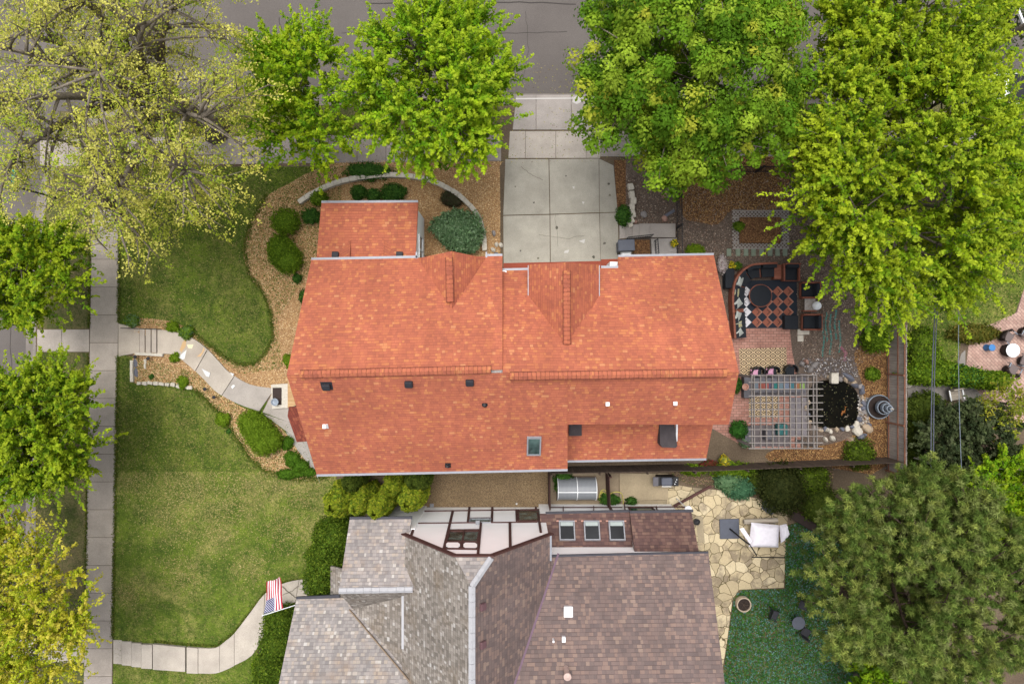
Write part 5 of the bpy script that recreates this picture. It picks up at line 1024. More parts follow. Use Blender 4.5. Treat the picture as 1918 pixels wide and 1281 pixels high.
for i, (px, py, rx, ry, z, pal, lab) in enumerate([(1740, 700, 1.5, .6, .7, LIME + BOX, "leafy hedge shrub at the fence end of the low hedge"), (1800, 705, 1.3, .55, .7, LIME + DKG, "leafy hedge shrub in the middle of the low hedge"), (1850, 712, 1.1, .5, .7, LIME + BOX, "leafy hedge shrub at the chair end of the low hedge"), (1822, 625, 1.3, .5, .3, [lin(110, 112, 44), lin(130, 118, 52), lin(90, 100, 38)], "brownish green bush spilling over the pink pavers"), (1728, 655, .8, 1.2, .35, LIME + BOX + OLV, "loose green shrub just beyond the wooden back fence"), (1730, 770, 1.1, 1.0, .5, OLV, "olive bush between the back fence and the juniper"), (1715, 830, .9, 1.2, .4, OLV, "dark bush at the lower end of the back fence"), (1780, 880, 1.6, .8, .35, OLV, "low dark shrub below the juniper"), (1860, 1000, 2.0, 1.5, 1.4, LIME + BOX, "yellow green bush behind the pine on the right edge")]):
    shrub("bush", lab, px, py, z, (rx, ry, z * 1.15), pal, 280 + i, .075, 300, lumps=3)
# ------------------------------------------------------------------ fences
def fence(label, p, q, h, spacing, mat_board, mat_rail, rail_side, board_w=0.14, rails=(0.3, 0.95, 1.55), cat="fence", name="wooden_fence", board_gap=0.012, wob=0.03, seed=1, group=None):
    """board fence from p to q: boards as one panel, each rail and post a part"""
    R = random.Random(seed); p, q = Vector(p), Vector(q); d = q - p; L = d.length; d.normalize(); nrm = Vector((-d.y, d.x, 0)) * rail_side
    root = thing(name, label, cat, tuple((p + q) / 2), group); b = MB(); n = int(L / board_w)
    for i in range(n):
        k = 0.9 + .2 * R.random(); b.cur = (k, k, k); c = p + d * (L * (i + .5) / n); hh = h + R.uniform(-wob, wob); b.box((c.x, c.y, hh / 2 + .02), (L / n - board_gap, 0.025, hh), math.atan2(d.y, d.x))
    b.build("board_panel", mat_board, root)
    for z in rails:
        r = MB(); r.bar(p + nrm * .04 + Vector((0, 0, z)), q + nrm * .04 + Vector((0, 0, z)), .045, .06); r.build("rail", mat_rail, root)
    m = max(2, int(L / spacing) + 1)
    for i in range(m):
        c = p + d * (L * i / (m - 1)) + nrm * .11; r = MB(); r.box((c.x, c.y, h / 2), (.08, .07, h - .06), math.atan2(d.y, d.x)); r.build("post", mat_rail, root)
    return root
fence("long grey weathered wooden fence with brown rails at the back of the yard", P(1662, 610), P(1662, 880), 1.85, 2.6, MAT["fence_grey"], MAT["rail_brown"], -1, .13, (0.2, 1.1, 1.75))
fence("dark wooden fence from the pergola corner along the planted border", P(1288, 872), P(1666, 856), 1.7, 2.4, MAT["fence_dark"], MAT["fence_dark"], -1, .13, (.3, 1.4), seed=3)
fence("dark brown wooden fence behind the lean-to part of the red house", P(1030, 874), P(1286, 869), 2.0, 2.2, MAT["fence_dark"], MAT["fence_dark"], -1, .12, (.3, 1.6), seed=4)
fence("pale plank fence below the juniper on the right", P(1716, 838), P(1830, 846), 1.4, 1.9, MAT["cedar"], MAT["log_grey"], -1, .2, (.3, 1.1), seed=5)
fence("grey slat fence slanting down to the lower right corner behind the pine", P(1700, 850), P(1840, 925), 1.6, 2.0, MAT["fence_grey"], MAT["fence_grey"], -1, .16, (.3, 1.2), seed=6)
fence("brown gate panel between the cold frame yard and the concrete pad", P(1134, 884), P(1136, 944), 1.5, 1.5, MAT["timber_brown"], MAT["timber_brown"], 1, .12, (.3, 1.2), seed=7)
fence("brown side gate at the left end of the cold frame yard", P(1027, 880), P(1027, 946), 1.6, 1.6, MAT["timber_brown"], MAT["fence_dark"], 1, .12, (.3, 1.3), seed=8)
def iron_fence(label, p, q, h, n_post, gap=.13):
    p, q = Vector(p), Vector(q); d = q - p; L = d.length; d.normalize(); root = thing("iron_fence", label, "fence", tuple((p + q) / 2)); b = MB()
    n = int(L / gap)
    for i in range(n + 1): c = p + d * (L * i / n); b.bar(c, c + Vector((0, 0, h)), .022, .022, d)
    b.build("pickets", MAT["black_metal"], root)
    for z in (.15, h - .12): r = MB(); r.bar(p + Vector((0, 0, z)), q + Vector((0, 0, z)), .035, .045); r.build("rail", MAT["black_metal"], root)
    for i in range(n_post): c = p + d * (L * i / (n_post - 1)); r = MB(); r.box((c.x, c.y, h / 2 + .03), (.08, .08, h + .06)); r.build("post", MAT["black_metal"], root)
iron_fence("black iron picket fence running down to the red eave beside the side steps", P(1266, 320), P(1268, 482), 1.35, 4)
iron_fence("black iron picket fence across the top of the mulched back yard", P(1270, 324), P(1560, 322), 1.35, 5)
# ------------------------------------------------------------------ rocks
ROCKS = {}
def rock(px, py, sx, sy, h, rz, mat, label, group=None, seed=0, z=0.0, name="rock"):
    key = (seed % 9, mat)
    if key not in ROCKS:
        R = np.random.default_rng(seed % 9 + 50); bm = bmesh.new(); bmesh.ops.create_icosphere(bm, subdivisions=2, radius=1); pl = rand_dirs(R, 9)
        for v in bm.verts:
            c = np.array(v.co)
            for d in pl: t = c @ d; c = c - d * max(0, t - .72)
            v.co = Vector(c * (1 + R.normal() * .035))
        me = bpy.data.meshes.new(name); bm.to_mesh(me); bm.free(); me.materials.append(MAT[mat]); ROCKS[key] = me
    o = bpy.data.objects.new(name, ROCKS[key]); col.objects.link(o); c = P(px, py, 0); o.location = (c.x, c.y, h * .3 + z); o.rotation_euler = (0, 0, rz); o.scale = (sx, sy, h)
    return tag(o, label, "rock", group)
def block(px, py, sx, sy, h, rz, mat, label, group, name="edging_stone", cat="stone", jit=.02):
    b = MB(); c = P(px, py, 0); b.bevbox((c.x, c.y, h / 2), (sx, sy, h), .03, rz); b.v = [v + Vector((rnd.uniform(-jit, jit), rnd.uniform(-jit, jit), 0)) for v in b.v]
    return b.top(name, MAT[mat], label, cat, group)
def along(px, step):
    pts = smooth_path([(a, b, 0) for a, b in px], 8); out = []; acc = 0
    for a, b in zip(pts, pts[1:]):
        L = (b - a).length; t = step - acc
        while t <= L: out.append((a + (b - a) * (t / L), math.atan2(-(b - a).y, (b - a).x))); t += step
        acc = (acc + L) % step
    return out
for c, a in along([(556, 385), (578, 370), (604, 356), (640, 342), (690, 333), (745, 330), (800, 338), (842, 356), (872, 378), (895, 405), (905, 435), (908, 465)], 15):
    block(c.x, c.y, .44, .26, .34, a, "limestone", "grey stone block in the curved low wall round the porch bed", "stones of the curved garden wall", "wall_stone")
for c, a in along([(250, 670), (249, 690), (250, 716)], 10): block(c.x, c.y, .16, .3, .2, a + math.pi / 2, "limestone", "white edging stone on the walk side end of the lower bed", "white edging stones on the walk side")
for c, a in along([(252, 718), (280, 717), (310, 719), (340, 723), (365, 728)], 10.5): block(c.x, c.y + rnd.uniform(-.8, .8), .2 + .1 * rnd.random(), .12 + .07 * rnd.random(), .16, a + rnd.uniform(-.3, .3), "limestone", "white edging stone along the lawn side of the lower bed", "white edging stones on the lawn side", jit=.03)
for c, a in along([(273, 668), (273, 680), (272, 692)], 9): block(c.x, c.y, .1, .26, .1, a + math.pi / 2 + .2, "limestone", "small white edging stone inside the lower bed", "white stones inside the lower bed")
for px, py, s, rz in [(1180, 352, .3, .2), (1182, 366, .26, .1), (1185, 378, .28, 0), (1182, 390, .26, .1), (1184, 402, .3, .15), (1181, 414, .26, .4), (1178, 421, .24, .6)]: block(px, py, s, .36, .3, rz, "limestone", "pale stone in the short wall beside the driveway bed", "stones beside the driveway bed", jit=.04)
for px, py, sx, sy, rz, mt, lab in [(1256, 356, .27, .2, .7, "rock_grey", "pale oval boulder by the iron fence, upper of two"), (1253, 368, .2, .15, .1, "rock_grey", "pale oval boulder by the iron fence, lower of two"), (1205, 403, .2, .24, .3, "rock_grey", "grey pointed boulder above the concrete side steps"), (1244, 411, .2, .22, .4, "rock_pink", "pinkish boulder near the foot of the iron fence"), (1189, 416, .15, .14, 0, "rock_pink", "reddish round stone at the top of the side steps"), (1243, 366, .18, .24, .5, "rock_pink", "half buried reddish stone beside the two pale boulders"), (925, 437, .13, .2, .1, "rock_grey", "grey stone alone in the mulch left of the driveway"), (938, 460, .13, .17, .2, "limestone", "white stone at the driveway edge near the eave"), (930, 459, .12, .16, -.1, "limestone", "white stone beside another at the driveway edge"), (924, 468, .12, .18, .7, "limestone", "tilted white stone close to the end of the curved wall"), (929, 476, .14, .1, .1, "rock_blue", "dark flat stone in the corner under the red eave")]:
    rock(px, py, sx, sy, .18, rz, mt, lab, None, int(px))
b = MB(); a_ = P(1254, 400); b.box((a_.x, a_.y, .06), (.62, .16, .1), .55); b.top("slate_slab", MAT["rock_blue"], "narrow grey slate slab leaning to the pinkish boulder", "slab")
for i in range(8):
    px = [1365, 1382, 1397, 1411, 1426, 1442, 1456, 1470][i]; block(px, 473, .26, .42, .05, 0, "paver_green" if "paver_green" in MAT else (flat("paver_green", lin(132, 144, 126), .9) and "paver_green"), "greenish rectangular stepping paver in the row under the raised bed", "stepping pavers under the raised bed", "stepping_paver", "paver", .006)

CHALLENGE
Copy all lines of the listing above that contain the string "part".

OUTPUT
Write part 5 of the bpy script that recreates this picture. It picks up at line 1024. More parts follow. Use Blender 4.5. Treat the picture as 1918 pixels wide and 1281 pixels high.
    """board fence from p to q: boards as one panel, each rail and post a part"""
fence("dark brown wooden fence behind the lean-to part of the red house", P(1030, 874), P(1286, 869), 2.0, 2.2, MAT["fence_dark"], MAT["fence_dark"], -1, .12, (.3, 1.6), seed=4)